Il suggère d’imposer une redevance aux projets immobiliers près du nouveau tronçon de la ligne bleue et de récupérer une part des taxes foncières additionnelles générées par le projet. Ces « recommandations en matière de financement innovant […] sont susceptibles de représenter des revenus de l’ordre de 310 millions de dollars », fait-il valoir dans son rapport que La Presse a obtenu.

« Redevance de transport »

Le comité suggère d’imposer une « redevance de transport » aux projets de construction, de modification ou de reconstruction de bâtiments situés près de la ligne bleue.

« Nous inspirant du règlement mis en place pour la réalisation du REM, nous proposons la mise en jeu de redevances de transport applicables aux projets immobiliers situés dans un rayon d’un kilomètre de chacune des stations du prolongement de la ligne bleue. Les paramètres d’application seraient identiques à ceux du REM, à savoir les travaux de construction, de reconstruction ou de changement de vocation dont la valeur excède 782 308 $ et suppose plus de 186 m2 », écrit le comité.

Il recommande également un « financement par revenus fiscaux anticipés », ce qui consiste à capter une portion de la croissance de la valeur foncière liée à la réalisation du projet afin de payer celui-ci.
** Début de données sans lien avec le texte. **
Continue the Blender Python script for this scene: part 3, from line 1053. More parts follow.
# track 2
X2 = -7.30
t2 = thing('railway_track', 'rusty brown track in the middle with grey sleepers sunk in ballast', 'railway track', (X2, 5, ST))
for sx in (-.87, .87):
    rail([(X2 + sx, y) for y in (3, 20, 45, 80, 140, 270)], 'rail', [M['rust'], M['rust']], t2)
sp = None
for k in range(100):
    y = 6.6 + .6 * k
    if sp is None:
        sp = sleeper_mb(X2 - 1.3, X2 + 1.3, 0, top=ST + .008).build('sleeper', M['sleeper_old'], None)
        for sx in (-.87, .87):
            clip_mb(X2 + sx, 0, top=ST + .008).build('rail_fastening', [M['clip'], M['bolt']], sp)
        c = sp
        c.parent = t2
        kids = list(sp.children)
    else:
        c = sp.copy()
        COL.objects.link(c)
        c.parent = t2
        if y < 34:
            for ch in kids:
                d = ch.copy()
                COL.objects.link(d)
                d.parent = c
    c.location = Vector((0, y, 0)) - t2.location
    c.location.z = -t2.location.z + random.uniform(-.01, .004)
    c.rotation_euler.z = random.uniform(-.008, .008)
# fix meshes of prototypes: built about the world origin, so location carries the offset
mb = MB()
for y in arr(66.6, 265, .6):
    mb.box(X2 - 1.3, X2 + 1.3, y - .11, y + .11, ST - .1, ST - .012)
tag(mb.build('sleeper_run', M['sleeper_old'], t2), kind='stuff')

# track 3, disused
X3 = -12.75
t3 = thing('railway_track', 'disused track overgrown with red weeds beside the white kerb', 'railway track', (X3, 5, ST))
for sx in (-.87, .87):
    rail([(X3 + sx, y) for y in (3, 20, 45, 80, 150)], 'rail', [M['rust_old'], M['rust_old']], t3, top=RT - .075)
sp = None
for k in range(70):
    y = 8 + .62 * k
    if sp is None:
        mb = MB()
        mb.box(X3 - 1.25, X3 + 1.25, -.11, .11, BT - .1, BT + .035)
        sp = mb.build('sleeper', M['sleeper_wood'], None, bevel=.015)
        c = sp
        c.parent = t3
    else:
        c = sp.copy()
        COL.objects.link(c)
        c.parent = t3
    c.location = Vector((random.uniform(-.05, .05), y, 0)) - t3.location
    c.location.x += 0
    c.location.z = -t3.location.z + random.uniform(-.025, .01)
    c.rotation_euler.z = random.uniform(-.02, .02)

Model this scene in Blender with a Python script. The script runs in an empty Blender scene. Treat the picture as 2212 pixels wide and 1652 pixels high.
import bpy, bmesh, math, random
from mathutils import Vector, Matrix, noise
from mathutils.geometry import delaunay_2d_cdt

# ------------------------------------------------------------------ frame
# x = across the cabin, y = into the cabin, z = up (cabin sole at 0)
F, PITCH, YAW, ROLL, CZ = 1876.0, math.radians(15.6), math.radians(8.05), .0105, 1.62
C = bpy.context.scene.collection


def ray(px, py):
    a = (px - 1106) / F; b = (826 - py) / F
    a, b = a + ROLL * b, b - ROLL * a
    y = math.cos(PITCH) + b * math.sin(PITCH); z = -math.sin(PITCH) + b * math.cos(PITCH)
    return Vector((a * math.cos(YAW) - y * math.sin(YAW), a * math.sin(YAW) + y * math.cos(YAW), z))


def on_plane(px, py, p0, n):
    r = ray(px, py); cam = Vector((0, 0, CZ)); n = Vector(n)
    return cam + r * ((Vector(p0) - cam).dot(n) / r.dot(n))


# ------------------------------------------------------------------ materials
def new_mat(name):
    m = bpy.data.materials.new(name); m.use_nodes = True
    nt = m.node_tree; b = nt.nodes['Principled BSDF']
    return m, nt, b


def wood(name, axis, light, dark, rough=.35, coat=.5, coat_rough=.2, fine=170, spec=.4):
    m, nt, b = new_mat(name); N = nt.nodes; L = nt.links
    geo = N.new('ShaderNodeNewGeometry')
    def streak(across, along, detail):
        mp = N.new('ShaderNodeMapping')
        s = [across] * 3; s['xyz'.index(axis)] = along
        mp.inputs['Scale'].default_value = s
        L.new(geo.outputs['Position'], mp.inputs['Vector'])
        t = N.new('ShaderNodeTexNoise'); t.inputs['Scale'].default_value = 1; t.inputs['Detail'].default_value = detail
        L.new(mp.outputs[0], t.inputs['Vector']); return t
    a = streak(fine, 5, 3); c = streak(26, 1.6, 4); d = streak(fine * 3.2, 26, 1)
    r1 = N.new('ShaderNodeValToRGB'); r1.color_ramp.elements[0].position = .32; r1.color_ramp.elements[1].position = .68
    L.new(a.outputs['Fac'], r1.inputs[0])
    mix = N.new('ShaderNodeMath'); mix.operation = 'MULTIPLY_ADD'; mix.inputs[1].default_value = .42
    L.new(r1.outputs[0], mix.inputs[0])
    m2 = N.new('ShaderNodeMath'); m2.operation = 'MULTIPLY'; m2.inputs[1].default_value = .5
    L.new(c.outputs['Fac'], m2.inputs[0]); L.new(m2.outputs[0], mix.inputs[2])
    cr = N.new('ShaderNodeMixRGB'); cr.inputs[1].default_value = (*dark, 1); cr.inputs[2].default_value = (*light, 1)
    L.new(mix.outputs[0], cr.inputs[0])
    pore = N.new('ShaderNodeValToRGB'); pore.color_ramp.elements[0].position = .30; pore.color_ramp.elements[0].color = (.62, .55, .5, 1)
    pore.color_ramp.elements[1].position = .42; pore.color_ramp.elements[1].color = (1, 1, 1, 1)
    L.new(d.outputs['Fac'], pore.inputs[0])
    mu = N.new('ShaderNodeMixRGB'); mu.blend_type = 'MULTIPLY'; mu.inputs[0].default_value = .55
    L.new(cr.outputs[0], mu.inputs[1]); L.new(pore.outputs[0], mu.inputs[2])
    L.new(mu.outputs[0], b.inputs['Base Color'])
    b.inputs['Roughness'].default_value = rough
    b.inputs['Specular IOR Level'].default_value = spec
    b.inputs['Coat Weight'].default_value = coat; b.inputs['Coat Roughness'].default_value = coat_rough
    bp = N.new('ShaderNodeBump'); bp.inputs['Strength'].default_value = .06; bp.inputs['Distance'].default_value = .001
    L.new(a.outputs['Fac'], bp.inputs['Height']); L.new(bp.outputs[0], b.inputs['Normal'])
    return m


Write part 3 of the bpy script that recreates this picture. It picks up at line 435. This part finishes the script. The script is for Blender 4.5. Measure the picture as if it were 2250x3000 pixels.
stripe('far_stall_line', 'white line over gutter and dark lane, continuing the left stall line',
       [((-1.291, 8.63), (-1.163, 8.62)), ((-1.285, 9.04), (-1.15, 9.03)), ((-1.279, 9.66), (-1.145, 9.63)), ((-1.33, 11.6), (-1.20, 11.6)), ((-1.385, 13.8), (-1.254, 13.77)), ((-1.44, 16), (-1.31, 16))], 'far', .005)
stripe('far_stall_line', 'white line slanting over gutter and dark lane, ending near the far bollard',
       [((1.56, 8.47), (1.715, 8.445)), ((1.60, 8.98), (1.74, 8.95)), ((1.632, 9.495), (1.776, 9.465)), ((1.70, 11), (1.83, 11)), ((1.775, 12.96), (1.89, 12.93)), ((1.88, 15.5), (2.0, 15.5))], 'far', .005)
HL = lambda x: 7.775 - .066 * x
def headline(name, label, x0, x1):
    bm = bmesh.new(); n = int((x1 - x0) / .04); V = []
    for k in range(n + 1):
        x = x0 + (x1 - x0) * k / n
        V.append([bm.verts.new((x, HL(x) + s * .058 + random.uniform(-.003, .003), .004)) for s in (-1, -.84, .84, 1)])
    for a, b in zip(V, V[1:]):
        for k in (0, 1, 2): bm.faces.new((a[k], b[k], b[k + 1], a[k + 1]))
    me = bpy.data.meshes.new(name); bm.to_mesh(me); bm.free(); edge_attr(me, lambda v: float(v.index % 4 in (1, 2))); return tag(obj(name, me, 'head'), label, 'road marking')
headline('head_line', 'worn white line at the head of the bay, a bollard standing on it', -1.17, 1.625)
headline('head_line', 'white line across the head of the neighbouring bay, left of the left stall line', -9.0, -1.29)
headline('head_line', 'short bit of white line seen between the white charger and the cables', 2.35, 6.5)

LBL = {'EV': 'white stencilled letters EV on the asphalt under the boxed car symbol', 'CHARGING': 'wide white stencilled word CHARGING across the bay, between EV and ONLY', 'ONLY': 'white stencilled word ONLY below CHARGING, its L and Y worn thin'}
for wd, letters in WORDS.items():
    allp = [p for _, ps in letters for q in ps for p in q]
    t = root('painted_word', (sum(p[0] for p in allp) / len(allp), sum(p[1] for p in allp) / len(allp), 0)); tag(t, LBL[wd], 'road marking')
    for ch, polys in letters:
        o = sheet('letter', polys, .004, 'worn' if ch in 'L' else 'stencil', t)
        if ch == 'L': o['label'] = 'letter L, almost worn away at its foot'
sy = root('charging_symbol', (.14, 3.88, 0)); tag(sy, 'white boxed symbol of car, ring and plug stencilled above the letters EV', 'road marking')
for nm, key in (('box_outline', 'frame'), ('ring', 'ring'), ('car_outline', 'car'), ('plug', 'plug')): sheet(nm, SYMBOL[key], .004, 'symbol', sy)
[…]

Ainsi, 15 % des taxes foncières additionnelles générées par le projet serviraient à financer la construction de la ligne bleue, propose le comité.

Le comité reconnaît que cette mesure a un « caractère inédit » et que sa mise en œuvre peut être complexe. « Il est recommandé de considérer tout mécanisme alternatif proposé par la Ville de Montréal permettant la captation d’une contribution similaire auprès des municipalités riveraines. Une réflexion plus poussée sur ce mécanisme est aussi requise pour positionner celui-ci dans le cadre financier régissant les services de transport collectif de la région métropolitaine », ajoute-t-il.

Retards

Dans l’état actuel des choses, le comité estime que la mise en service de la nouvelle portion de la ligne bleue se ferait en janvier 2029, avec sept mois de retard. Il s’agirait de coûts additionnels de 105 millions. Il suggère des mesures pour accélérer les processus d’approbation du dossier d’affaires, de qualification des fournisseurs et d’appels d’offres afin de respecter la date de livraison de juin 2028 et, ainsi, d’éviter la facture supplémentaire.

Le comité suggère également de revoir la structure de gouvernance du projet, « dans la perspective d’une efficience et d’une transparence accrues ». Des failles dans la gouvernance ont fait l’objet d’un reportage de La Presse en mai. Pas moins de 14 comités sont impliqués dans cette structure jugée complexe et déficiente.